▸ **Work required**:
Your answer should be a single number: how many lines in the data below hold the string "range".

>> begin Material for this exercise

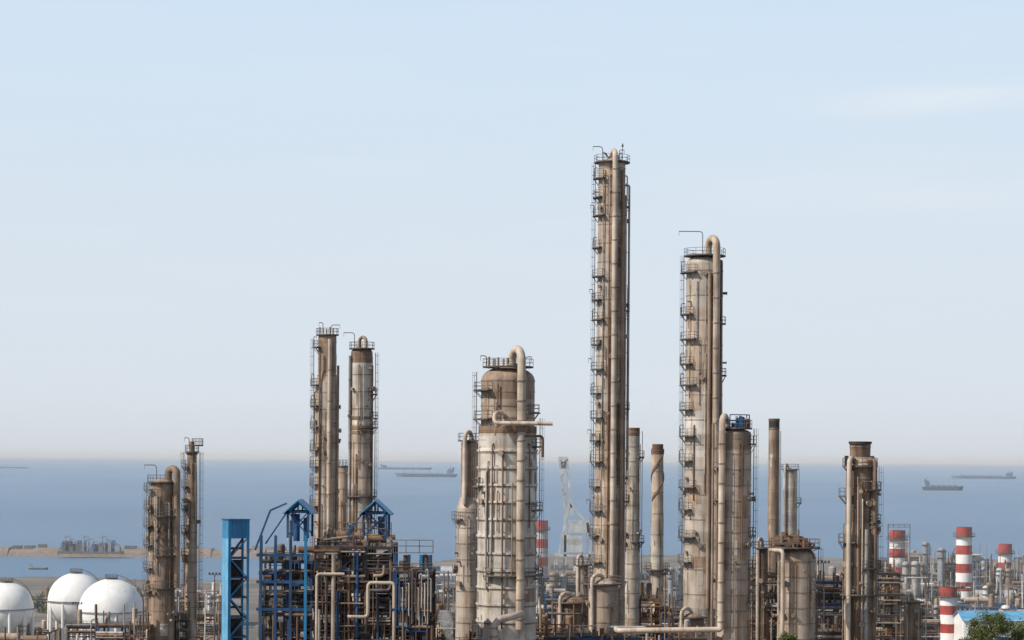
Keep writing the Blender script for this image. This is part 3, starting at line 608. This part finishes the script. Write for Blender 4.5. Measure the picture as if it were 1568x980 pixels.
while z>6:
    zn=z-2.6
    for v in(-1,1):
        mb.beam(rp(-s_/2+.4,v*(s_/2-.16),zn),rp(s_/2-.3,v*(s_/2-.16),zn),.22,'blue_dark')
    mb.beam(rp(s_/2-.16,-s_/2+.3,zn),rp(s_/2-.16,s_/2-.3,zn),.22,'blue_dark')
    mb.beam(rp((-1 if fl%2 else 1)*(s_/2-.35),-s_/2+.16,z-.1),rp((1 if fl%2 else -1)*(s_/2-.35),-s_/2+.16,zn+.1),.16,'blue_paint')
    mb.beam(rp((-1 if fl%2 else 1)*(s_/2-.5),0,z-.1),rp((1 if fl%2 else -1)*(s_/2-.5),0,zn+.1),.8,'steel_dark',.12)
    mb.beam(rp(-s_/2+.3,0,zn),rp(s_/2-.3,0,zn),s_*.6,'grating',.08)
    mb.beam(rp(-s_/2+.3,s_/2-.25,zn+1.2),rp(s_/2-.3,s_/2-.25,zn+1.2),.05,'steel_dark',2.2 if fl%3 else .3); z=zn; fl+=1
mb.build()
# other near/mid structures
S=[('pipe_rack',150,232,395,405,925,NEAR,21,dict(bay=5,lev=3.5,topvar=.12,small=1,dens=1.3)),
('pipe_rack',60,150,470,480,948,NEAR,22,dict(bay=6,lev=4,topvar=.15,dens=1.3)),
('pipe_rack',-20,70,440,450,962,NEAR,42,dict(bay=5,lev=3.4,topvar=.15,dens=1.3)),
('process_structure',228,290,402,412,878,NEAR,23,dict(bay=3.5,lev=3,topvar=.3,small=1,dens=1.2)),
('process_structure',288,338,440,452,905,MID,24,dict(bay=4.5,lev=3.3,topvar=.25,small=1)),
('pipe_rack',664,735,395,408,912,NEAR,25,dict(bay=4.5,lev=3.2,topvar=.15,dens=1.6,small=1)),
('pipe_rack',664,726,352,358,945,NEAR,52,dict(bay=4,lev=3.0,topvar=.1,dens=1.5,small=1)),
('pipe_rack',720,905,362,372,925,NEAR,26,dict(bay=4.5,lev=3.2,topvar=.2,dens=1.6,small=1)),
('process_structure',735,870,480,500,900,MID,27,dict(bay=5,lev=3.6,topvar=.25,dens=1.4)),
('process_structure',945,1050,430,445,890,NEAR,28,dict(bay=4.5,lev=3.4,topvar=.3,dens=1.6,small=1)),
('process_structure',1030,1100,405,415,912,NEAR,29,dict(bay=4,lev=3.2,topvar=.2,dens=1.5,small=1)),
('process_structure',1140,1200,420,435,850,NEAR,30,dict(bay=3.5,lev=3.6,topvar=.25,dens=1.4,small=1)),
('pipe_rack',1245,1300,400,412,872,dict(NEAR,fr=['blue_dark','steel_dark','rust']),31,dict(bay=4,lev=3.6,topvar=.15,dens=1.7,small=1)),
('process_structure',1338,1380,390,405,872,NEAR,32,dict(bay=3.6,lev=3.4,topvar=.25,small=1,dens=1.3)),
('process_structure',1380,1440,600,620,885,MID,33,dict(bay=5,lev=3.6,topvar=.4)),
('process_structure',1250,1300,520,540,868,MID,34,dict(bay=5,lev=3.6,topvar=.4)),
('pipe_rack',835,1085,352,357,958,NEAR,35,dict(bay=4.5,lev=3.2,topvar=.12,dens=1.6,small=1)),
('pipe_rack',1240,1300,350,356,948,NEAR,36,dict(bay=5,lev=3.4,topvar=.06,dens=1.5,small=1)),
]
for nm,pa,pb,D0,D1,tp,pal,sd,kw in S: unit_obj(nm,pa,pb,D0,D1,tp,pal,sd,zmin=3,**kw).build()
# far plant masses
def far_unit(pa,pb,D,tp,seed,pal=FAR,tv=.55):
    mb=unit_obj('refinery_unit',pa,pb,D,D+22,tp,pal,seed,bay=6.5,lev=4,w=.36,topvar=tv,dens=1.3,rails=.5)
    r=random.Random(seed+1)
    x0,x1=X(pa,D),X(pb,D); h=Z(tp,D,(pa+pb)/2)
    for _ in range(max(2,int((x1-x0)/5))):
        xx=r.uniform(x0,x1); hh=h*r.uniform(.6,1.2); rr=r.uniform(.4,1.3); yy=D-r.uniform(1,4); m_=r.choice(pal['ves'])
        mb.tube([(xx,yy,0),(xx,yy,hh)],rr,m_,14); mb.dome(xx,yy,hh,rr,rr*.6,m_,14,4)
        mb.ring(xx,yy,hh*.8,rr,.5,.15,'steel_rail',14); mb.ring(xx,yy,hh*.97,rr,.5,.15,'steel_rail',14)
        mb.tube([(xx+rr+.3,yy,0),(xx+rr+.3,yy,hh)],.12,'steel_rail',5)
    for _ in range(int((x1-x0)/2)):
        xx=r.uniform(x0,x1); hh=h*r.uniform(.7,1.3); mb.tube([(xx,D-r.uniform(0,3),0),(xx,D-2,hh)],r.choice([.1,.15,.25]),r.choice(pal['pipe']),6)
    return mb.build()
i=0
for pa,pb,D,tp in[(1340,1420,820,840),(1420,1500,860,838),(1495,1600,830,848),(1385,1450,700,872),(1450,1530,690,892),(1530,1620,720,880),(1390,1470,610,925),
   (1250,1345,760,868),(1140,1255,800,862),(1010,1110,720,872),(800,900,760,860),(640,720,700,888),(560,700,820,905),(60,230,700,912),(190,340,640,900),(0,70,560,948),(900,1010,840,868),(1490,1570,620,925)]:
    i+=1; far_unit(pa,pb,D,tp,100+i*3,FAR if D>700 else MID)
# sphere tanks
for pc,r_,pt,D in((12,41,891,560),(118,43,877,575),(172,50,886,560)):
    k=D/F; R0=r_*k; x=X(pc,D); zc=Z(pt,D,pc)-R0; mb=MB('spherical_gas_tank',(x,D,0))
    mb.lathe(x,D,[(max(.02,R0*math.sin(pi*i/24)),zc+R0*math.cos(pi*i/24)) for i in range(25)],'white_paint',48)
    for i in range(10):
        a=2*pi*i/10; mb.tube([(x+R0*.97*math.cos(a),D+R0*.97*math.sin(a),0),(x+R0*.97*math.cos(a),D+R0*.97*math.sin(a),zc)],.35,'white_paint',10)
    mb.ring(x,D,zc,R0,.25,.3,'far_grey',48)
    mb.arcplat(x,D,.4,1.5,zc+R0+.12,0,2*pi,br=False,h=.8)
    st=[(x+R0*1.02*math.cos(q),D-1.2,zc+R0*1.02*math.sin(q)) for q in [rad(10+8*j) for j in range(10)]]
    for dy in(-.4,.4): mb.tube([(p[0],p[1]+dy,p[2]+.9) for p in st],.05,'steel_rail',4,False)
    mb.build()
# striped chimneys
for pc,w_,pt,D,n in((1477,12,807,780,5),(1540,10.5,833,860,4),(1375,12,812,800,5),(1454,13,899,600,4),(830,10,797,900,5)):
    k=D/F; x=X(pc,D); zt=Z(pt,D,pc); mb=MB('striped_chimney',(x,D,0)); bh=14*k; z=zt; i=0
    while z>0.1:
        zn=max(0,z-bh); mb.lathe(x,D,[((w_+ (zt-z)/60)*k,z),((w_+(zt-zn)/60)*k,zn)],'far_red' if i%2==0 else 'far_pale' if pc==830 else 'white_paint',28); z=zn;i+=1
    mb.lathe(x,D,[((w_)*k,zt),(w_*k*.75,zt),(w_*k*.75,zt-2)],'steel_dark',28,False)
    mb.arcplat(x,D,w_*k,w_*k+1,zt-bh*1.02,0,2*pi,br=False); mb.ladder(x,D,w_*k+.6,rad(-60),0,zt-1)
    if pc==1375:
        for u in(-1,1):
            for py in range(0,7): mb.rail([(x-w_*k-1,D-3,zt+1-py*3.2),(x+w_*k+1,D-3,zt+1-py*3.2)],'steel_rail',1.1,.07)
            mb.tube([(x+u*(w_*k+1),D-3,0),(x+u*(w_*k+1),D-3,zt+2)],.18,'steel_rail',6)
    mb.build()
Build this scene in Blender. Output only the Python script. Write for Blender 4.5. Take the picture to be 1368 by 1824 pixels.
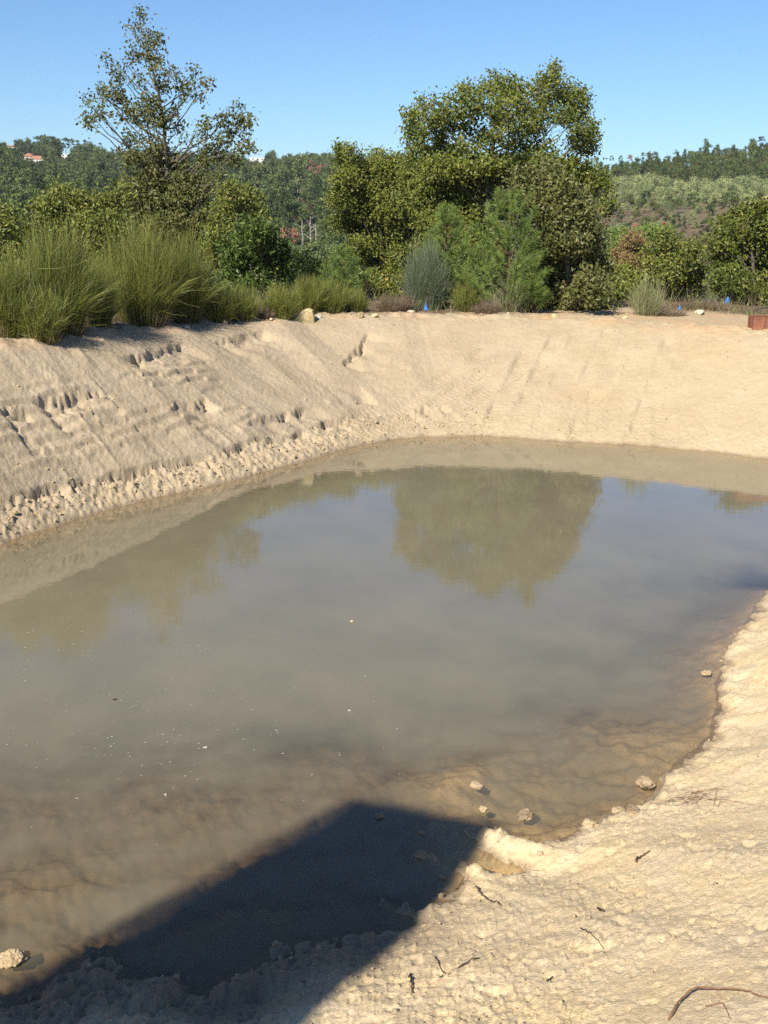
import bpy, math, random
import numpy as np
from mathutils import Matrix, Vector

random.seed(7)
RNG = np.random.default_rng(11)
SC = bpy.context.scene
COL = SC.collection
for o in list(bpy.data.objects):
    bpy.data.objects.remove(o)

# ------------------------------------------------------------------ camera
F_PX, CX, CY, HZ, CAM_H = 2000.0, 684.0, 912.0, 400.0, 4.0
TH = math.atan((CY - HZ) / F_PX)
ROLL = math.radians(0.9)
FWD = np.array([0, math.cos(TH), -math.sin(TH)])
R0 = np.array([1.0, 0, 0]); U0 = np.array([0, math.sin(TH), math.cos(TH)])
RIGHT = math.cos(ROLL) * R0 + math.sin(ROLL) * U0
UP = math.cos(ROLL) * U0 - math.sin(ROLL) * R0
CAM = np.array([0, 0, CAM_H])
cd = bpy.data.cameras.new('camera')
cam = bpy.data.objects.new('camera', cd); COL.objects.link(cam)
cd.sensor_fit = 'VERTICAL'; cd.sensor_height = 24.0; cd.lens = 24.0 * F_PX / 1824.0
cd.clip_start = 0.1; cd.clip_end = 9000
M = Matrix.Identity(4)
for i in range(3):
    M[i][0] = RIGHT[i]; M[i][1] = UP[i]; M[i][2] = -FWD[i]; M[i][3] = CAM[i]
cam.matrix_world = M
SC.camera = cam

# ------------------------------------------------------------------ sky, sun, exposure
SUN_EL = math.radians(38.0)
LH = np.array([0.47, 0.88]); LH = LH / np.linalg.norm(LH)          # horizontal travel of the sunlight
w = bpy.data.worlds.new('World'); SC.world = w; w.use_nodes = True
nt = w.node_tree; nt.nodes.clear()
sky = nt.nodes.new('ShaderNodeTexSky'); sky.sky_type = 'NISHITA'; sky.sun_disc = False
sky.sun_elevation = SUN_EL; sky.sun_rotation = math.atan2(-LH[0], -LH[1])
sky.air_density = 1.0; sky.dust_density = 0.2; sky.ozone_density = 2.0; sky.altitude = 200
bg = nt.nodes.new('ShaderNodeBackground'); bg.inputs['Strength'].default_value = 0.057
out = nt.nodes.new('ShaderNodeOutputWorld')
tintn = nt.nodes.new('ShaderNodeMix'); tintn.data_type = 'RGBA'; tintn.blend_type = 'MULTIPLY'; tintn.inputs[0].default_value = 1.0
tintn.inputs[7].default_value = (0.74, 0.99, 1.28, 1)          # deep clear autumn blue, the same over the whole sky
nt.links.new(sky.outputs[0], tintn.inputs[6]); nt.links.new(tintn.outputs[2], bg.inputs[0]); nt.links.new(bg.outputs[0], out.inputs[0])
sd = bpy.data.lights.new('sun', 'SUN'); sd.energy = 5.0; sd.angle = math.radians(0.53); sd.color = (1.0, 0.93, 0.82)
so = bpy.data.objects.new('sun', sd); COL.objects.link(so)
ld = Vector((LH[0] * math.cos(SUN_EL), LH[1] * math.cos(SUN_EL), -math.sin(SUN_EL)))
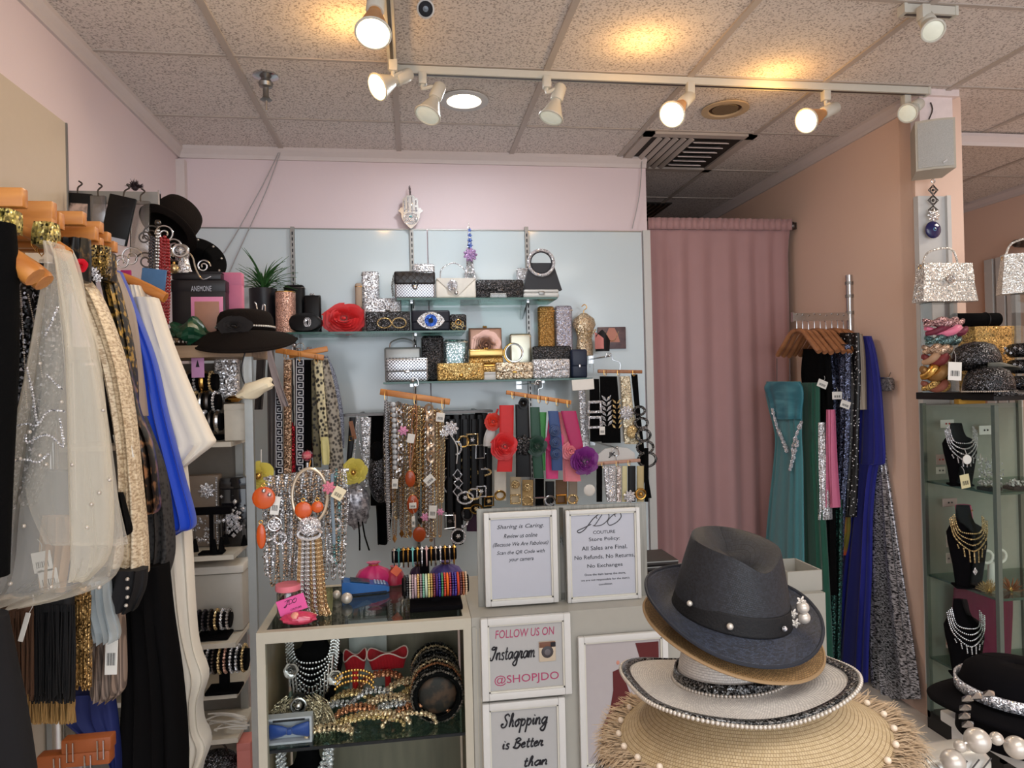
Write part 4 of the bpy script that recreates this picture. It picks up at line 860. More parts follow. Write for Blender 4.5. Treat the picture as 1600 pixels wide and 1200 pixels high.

>> end Material for this exercise

▸ **Exercise output**:
7